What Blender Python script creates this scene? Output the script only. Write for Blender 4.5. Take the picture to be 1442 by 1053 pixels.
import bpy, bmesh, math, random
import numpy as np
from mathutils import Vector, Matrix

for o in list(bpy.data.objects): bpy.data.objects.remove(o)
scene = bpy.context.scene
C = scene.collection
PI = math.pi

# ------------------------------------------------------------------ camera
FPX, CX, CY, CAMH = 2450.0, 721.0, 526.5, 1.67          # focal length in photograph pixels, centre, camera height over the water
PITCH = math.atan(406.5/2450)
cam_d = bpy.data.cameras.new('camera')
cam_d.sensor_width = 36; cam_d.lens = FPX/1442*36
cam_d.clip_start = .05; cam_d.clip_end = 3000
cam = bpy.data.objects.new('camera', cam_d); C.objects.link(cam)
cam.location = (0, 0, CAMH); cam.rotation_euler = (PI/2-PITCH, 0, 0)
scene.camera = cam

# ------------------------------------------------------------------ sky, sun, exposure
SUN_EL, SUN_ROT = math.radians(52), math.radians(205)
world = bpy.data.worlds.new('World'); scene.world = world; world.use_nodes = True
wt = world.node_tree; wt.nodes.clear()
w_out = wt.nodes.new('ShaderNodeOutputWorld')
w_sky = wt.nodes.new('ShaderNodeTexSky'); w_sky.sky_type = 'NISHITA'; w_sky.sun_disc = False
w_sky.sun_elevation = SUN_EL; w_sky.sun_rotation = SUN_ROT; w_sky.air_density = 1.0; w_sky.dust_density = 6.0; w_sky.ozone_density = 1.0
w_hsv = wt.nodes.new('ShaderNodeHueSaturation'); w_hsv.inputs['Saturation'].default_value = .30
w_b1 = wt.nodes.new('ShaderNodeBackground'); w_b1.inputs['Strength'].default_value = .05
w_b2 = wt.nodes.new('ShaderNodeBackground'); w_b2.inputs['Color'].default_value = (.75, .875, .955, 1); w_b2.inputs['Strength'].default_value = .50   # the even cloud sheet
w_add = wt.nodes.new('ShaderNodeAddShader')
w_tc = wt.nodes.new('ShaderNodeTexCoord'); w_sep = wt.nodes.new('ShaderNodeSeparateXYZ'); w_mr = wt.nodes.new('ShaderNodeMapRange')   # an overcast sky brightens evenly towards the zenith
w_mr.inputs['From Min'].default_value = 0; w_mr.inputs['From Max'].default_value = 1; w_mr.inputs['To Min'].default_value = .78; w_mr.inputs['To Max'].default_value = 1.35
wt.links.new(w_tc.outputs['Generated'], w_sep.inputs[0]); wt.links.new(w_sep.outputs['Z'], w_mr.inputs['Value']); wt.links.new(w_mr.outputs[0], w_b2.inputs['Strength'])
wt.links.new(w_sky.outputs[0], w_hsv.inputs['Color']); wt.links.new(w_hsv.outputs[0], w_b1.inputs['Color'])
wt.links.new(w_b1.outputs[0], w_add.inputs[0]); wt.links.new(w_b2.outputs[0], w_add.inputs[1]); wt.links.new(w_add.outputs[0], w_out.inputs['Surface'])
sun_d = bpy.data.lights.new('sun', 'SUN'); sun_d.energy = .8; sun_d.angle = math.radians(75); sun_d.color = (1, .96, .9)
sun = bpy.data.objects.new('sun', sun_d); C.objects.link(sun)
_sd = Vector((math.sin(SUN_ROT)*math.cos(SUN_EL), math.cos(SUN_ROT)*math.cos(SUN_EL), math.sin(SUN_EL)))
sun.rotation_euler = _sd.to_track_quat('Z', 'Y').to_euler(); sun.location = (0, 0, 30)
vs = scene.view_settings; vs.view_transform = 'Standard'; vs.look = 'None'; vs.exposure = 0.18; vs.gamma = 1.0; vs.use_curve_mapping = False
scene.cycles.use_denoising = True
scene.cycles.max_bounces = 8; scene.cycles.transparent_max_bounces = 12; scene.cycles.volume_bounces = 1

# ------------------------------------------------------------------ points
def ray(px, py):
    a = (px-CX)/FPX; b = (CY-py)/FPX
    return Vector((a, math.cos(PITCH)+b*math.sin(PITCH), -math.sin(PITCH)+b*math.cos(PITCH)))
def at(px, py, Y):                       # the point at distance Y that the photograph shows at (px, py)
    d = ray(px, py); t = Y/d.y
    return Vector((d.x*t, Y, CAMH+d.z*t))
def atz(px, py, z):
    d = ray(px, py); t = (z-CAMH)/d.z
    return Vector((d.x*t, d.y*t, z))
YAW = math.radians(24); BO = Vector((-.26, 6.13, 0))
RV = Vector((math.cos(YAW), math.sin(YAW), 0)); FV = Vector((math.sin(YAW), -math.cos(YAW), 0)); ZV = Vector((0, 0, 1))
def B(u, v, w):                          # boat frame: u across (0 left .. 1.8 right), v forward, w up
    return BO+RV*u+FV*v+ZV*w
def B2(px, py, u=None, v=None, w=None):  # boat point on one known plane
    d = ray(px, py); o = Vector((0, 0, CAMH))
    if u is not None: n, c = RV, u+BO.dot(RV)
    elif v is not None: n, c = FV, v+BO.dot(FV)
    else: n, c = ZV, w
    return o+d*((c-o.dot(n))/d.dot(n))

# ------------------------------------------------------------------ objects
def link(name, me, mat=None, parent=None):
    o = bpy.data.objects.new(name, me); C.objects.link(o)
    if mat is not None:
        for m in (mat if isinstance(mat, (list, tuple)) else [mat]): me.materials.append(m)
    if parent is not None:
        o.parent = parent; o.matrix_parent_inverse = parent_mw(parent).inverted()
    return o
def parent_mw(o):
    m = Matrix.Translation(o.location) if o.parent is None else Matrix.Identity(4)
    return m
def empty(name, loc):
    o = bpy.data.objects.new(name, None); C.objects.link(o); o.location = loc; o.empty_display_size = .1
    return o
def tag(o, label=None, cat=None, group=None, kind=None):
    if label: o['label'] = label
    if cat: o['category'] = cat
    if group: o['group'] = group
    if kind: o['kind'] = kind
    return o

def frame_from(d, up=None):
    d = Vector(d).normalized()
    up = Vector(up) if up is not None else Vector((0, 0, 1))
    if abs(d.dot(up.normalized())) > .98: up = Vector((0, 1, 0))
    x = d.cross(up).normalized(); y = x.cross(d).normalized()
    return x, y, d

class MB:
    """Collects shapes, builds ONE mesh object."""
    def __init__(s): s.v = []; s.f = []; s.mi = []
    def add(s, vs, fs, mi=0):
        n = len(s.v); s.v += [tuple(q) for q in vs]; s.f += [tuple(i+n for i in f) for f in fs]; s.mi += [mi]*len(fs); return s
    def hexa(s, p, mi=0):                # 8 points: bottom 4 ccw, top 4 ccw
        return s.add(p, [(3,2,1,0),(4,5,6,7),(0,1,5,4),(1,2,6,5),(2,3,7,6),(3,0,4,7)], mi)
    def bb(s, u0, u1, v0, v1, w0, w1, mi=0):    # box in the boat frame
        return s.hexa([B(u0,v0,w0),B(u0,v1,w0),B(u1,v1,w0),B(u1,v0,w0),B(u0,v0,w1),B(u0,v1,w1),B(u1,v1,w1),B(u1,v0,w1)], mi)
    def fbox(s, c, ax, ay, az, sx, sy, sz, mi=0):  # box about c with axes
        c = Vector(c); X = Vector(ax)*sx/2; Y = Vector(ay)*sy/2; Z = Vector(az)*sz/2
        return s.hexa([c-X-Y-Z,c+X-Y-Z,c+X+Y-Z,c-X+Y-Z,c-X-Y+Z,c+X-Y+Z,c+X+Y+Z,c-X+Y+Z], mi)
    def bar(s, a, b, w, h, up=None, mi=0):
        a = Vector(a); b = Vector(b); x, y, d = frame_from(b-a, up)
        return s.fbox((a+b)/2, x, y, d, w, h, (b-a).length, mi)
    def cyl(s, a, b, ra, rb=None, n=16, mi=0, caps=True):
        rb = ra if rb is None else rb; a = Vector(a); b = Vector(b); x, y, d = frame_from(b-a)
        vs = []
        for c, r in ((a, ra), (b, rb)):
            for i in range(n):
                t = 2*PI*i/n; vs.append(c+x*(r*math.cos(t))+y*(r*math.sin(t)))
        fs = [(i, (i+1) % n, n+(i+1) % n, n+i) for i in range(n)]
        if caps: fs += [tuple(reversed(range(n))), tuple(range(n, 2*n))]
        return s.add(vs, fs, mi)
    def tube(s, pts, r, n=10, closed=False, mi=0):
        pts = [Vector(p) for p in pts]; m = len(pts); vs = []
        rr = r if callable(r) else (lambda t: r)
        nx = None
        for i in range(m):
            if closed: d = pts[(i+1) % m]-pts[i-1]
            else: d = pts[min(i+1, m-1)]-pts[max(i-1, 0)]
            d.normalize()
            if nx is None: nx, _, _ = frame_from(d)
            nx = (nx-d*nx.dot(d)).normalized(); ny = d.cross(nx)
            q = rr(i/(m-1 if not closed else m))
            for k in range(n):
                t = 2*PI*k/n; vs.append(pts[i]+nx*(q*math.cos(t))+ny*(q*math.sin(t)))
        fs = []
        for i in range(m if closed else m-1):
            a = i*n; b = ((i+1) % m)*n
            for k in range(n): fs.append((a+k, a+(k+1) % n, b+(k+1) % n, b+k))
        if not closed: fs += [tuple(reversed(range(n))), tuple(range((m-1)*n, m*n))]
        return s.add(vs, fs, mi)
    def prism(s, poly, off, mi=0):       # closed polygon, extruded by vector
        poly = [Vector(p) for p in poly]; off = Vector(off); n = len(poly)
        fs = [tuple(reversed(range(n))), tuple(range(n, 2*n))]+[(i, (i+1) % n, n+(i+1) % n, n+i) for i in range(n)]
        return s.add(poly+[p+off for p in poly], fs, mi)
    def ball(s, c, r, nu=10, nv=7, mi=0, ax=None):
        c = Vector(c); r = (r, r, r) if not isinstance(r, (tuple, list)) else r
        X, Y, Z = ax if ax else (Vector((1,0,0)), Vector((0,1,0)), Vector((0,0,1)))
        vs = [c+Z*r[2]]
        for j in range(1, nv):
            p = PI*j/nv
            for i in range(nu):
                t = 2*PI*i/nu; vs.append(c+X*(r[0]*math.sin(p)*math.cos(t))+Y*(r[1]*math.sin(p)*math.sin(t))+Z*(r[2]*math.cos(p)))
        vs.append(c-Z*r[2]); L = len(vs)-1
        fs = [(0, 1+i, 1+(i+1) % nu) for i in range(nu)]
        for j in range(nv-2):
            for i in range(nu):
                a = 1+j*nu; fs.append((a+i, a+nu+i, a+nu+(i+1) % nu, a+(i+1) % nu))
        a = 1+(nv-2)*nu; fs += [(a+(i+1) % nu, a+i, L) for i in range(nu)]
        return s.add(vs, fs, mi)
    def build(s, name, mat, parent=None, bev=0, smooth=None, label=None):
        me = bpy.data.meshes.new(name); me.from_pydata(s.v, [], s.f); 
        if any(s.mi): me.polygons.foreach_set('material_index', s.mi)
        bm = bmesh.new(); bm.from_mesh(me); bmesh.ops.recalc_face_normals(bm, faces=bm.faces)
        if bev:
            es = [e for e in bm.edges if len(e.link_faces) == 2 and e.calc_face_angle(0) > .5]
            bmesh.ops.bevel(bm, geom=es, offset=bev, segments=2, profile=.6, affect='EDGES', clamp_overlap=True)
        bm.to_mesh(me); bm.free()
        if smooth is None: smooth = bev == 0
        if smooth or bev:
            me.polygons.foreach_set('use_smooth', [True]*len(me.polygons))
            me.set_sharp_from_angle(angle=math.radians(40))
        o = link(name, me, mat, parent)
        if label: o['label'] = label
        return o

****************

**Set task:** Copy out only the lines running from the beginning of the data to the line with "PI = math.pi", both ends included.

**Output of the exercise:**
What Blender Python script creates this scene? Output the script only. Write for Blender 4.5. Take the picture to be 1442 by 1053 pixels.
import bpy, bmesh, math, random
import numpy as np
from mathutils import Vector, Matrix

for o in list(bpy.data.objects): bpy.data.objects.remove(o)
scene = bpy.context.scene
C = scene.collection
PI = math.pi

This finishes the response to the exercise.